Akan tetapi, jika yang disebut pertama tadi representasi dari mereka yang diwisuda tersebut, kampus riset ini perlu menyiapkan langkah strategis supaya sepuluh, lima belas, hingga beberapa tahun ke depan siapapun yang lulus dari UIN Walisongo ialah orang dengan standar keilmuan yang layak, terlebih relevan dan adaptif dengan zaman. Adapun ketika kita mencoba membanggakan almamater memang ia sudah pantas untuk dibanggakan.
Puasa Anggaran
Pada penghujung 2021, Pak Rektor yang senantiasa kita tunggu petuahnya tersebut menutup tahun kerja itu dengan sebuah afirmasi positif bahwa, “Segala prestasi, rekognisi, dan apresiasi adalah milik kita semua, civitas akademika UIN Walisongo Semarang”.
Bukan berupaya untuk menjadi kebarat-baratan dengan selalu berprasangka, akan tetapi apakah hal di atas yang beliau lontarkan juga dijadikan sebagai semangat kebersamaan apabila salah satu bagian terkecil kampus riset ini, berupa Unit Kegiatan Mahasiswa (UKM) mengalami kesulitan masalah anggaran?
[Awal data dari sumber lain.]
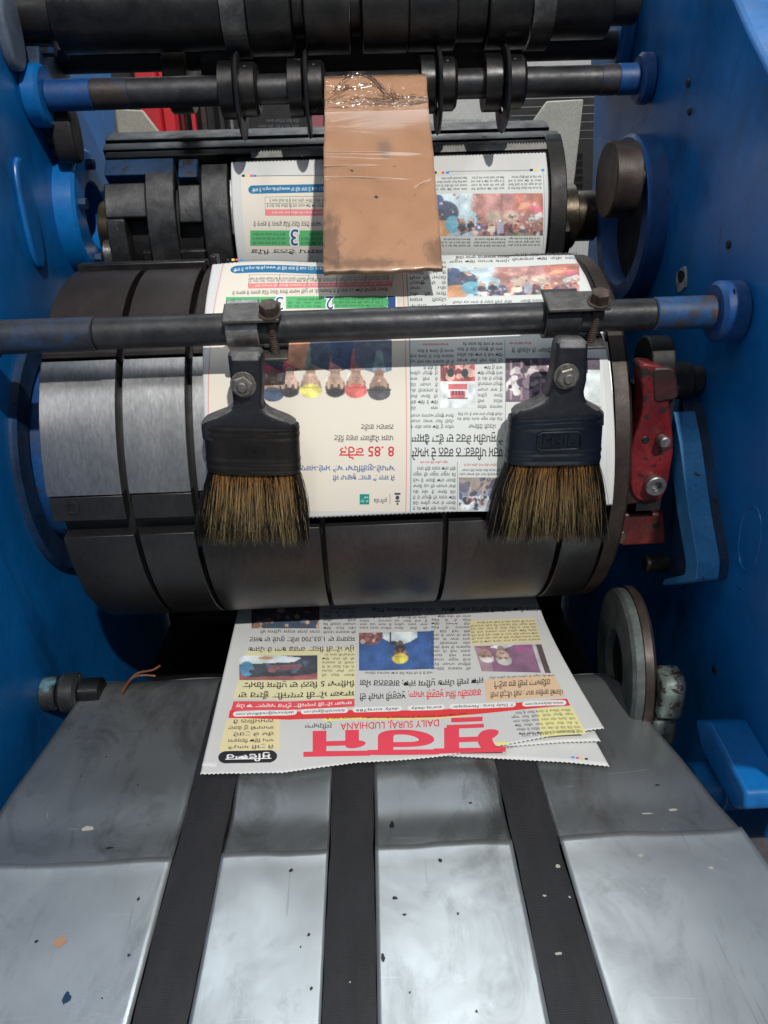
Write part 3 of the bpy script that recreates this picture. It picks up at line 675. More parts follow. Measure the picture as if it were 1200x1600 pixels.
c_ = xz(1027, 762, .59); m.lathe([(.5995, .0085), (.592, .0088), (.591, .0078), (.591, .0048), (.596, .0046)], c_, 'Y', 32, close=False); m.lathe([(.596, .0046), (.5958, .0001)], c_, 'Y', 6, close=False); m.build('socket_screw', STEEL, ra)
c_ = xz(1039, 691, .59); m = MB().cyl(.5995, .588, c_, .0045, 'Y', 24); m.build('pin', STEEL, ra)
c_ = xz(1015, 694, .59); m = MB().cyl(.605, .5992, c_, .0036, 'Y', 24); m.build('hole', IRON_D, ra)
P = rounded([xz(*q, .62) for q in ((965, 800), (1036, 798), (1038, 846), (968, 850))], .003)
m = MB().prism(P, 'Y', .615, .65); rb = tag(m.build('red_block', RED_D, None, .002), 'grimy dark red block below the red lever', 'block')
c_ = xz(1026, 822, .613); MB().cyl(.62, .6145, c_, .0038, 'Y', 20).build('hole', IRON_D, rb)
m = MB(); hexagon(m, xz(966, 838, .61), 'Y', .6145, .606, .007); m.build('bolt', RUST, rb)
c_ = yz(1068, 594, .285)
m = MB().cyl(.262, .289, c_, .0165).cyl(.2892, XR-.0005, c_, .013); tag(m.build('lever_roller', BARM, None), 'black steel roller on the right frame above the red lever', 'roller')
m = MB().box(.2385, .2605, .605, .66, 1.06, 1.165).cyl(.2395, .2595, (.632, 1.186), .023); tag(m.build('bearing_block', IRON_D, None, .003), 'oily dark bearing block between drum and red lever', 'block')
# cam disc
c_ = yz(962, 1036, .232)
cd = thing('cam_disc', (.235, c_[0], c_[1]-.07), 'corroded green grey cam disc with lugs beside the apron', 'disc')
m = MB(); ring(m, .2400, .2300, c_, .0715, .032, 72); m.build('disc_face', worn('grey_green_cast_disc', (.035, .045, .042), (.075, .09, .085), (.13, .155, .145), 34, (.5, .75), .2), cd)
m = MB(); ring(m, .2402, .250, c_, .0735, .04, 72); m.build('rim', IRON_B, cd)
for q, hy, hz in (((1008, 1002), .016, .021), ((1024, 1066), .012, .014)):
    e = yz(*q, .258); e = (c_[0]-.066+(.004 if q[1] > 1040 else 0), c_[1]+(.018 if q[1] < 1040 else -.022)); MB().prism(oval(e[0], e[1], hy, hz, 20, 4), 'X', .2502, .270).build('lug', GREENM, cd, .003)
m = MB().cyl(.236, .262, c_, .0285); m.build('axle', IRON_D, cd)
cd.rotation_euler = (0, 0, rad(-5))
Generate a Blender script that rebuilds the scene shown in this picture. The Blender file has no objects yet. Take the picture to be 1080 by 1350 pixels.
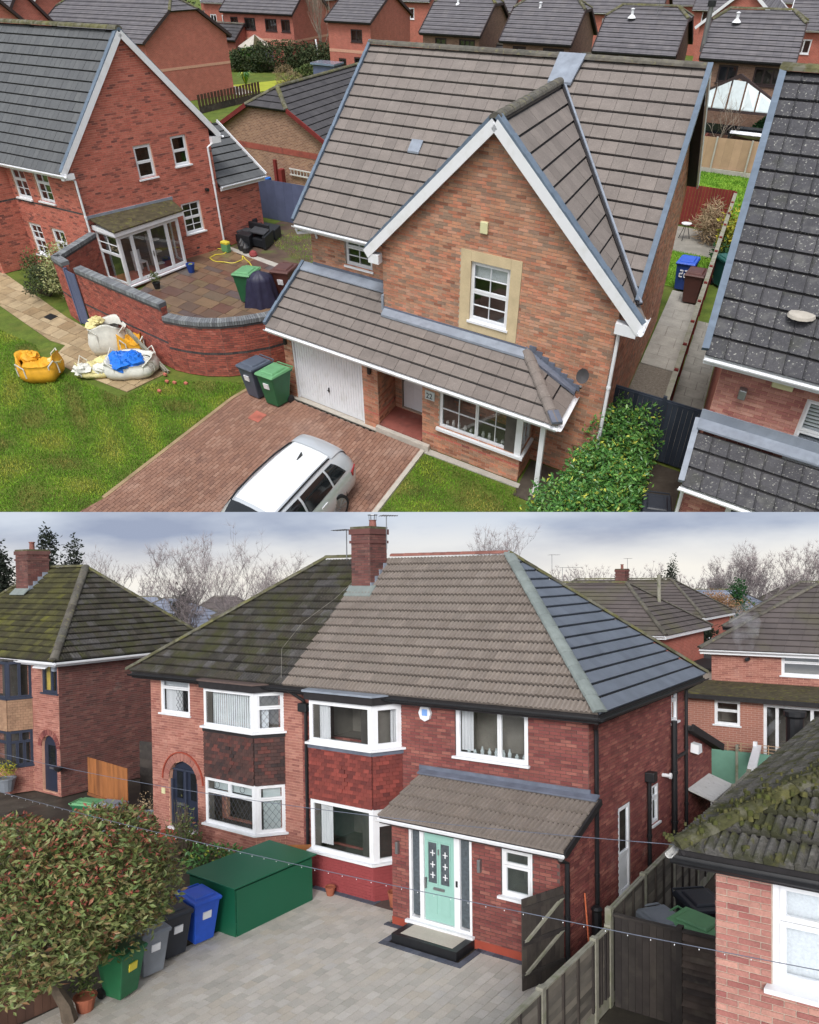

Apakah miniatur negara ini juga mau memberi perhatian dan sengkuyung bareng? Apalagi kuasa ada secara penuh ditangan penyelenggaranya.
Dalam obituari intelektual Abdurrahman Mas’ud yang berjudul “Mendakwahkan Smilling Islam; Dialog Kemanusiaan Islam dan Barat” saya menemukan ibrah cerita sesepuh bangsa dengan frasa kalimat yang indah, bahwa hidup dengan keprihatinan adalah guru terbaik.
Memang telah kami lakukan apa yang telah disarankan oleh beliau, belaiu bapak wakil dekan, salah satu orang yang kami tuakan dalam ranah fakultas, bahkan di beberapa kegiatan kami pun sudah melakukan iuran secara mandiri demi menghidupi organisasi dan melanjutkan pengkaderan. Selama beberapa semester ini telah kami lakukan keprihatinan itu, akan tetapi tentu juga perlu kuasa dari pimpinan sebagai penyelenggara utama pendidikan dalam kampus.
Kata orang-orang, seorang pemimpin paling tidak harus memiliki integritas “Men or person of integrity”; sebagai seseorang dengan sifat dan sikap yang menunjukkan kesatuan yang utuh sehingga dapat menjunjung tinggi prinsip-prinsip moral, kebenaran, kejujuran, dan ketulusan. Adapun yang kami pahami bersama ialah logika tanpa logistik sama dengan fana.
Bukan maksud untuk menuduh bahwa beliau tadi tidak amanah, akan tetapi juga dibutuhkan transparansi dari seorang pimpinan kepada teman-teman ormawa, apa yang sebenarnya terjadi. Sementara pimpinan dikonfirmasi pun tidak memberikan kejelasan daripada apa yang ditanyakan. Bukankah UKM merupakan anak kandung dari kampus itu sendiri? Sementara waktu dalam kelas amat terbatas. Kalau tidak lewat UKM apa yang bisa dijadikan sebagai medium pengembangan mahasiswa itu sendiri?
Seperti apa yang para dosen sampaikan, baik secara langsung maupun tidak langsung bahwa ini adalah sebuah hak. Kami diajarkan hak sebagai sesuatu yang perlu diperjuangkan. Sementara hak ada karena ada kewajiban. Kewajiban berupa pembayaran Uang Kuliah Tunggal (UKT) pun kiranya tak pernah silap.
Tentu kebanyakan yang ada tidak akan terlalu mempermasalahkan, adapun menjadi donator tetap melebihi nota yang sudah terlampir, seperti yang Bapak Rektor banggakan; dapat lulus pada semester tujuh, tidak akan keberatan apabila melewati angka itu. Toh hal tersebut juga akan kembali kepada diri kami sebagai mahasiswa, lewat fasilitas, sarana prasarana hingga pelayanan akademik yang ada. Adapun kami (UKM) juga merupakan darah dagingmu.